If the U.S. does not do the right strategic thing and exert its influence to push Musharraf aside, however discreetly, then it might by default be strengthening the Islamists.The U.S. hopes the moderate Benazir Bhutto will be the woman in the breach, but if she is seen as an ally of the U.S. that could alienate her from the people.

The U.S. has so lost its credibility and soft power than for any member of an oppressed group to be associated with the U.S. is to invite the suspicion or ire from the people. The U.S. must learn from the past: General Ayub Khan, Pakistan's first military dictator in the 1960s gained the U.S. support by playing the anti-communist card in the Cold War.
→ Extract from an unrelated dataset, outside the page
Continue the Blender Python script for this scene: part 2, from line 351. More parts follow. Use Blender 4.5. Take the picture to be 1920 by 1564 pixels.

General Zia ul-Haq, another military ruler, used the crisis of the Soviet occupation of Afghanistan to co-opt support from the Americans.

The end result

We know where those led - The break-up of Pakistan and the export of religious extremism all over Asia and the Middle East.

The Washington Post, in an article on Wednesday titled, 'Where we went wrong in Pakistan', quotes a senior Bush official as saying, "We should have pushed harder over the years because in the end we need the people to be anti-extremist, not just General Musharraf." Asks the Post, "Is Musharraf more like Ferdinand Marcos, the Filipino dictator deposed in favour of a democracy? Or is he a Shah of Iran whose fall resulted in a radical, anti-American regime?"

The United States must act wisely and expeditiously - lest it get the answer it does not want.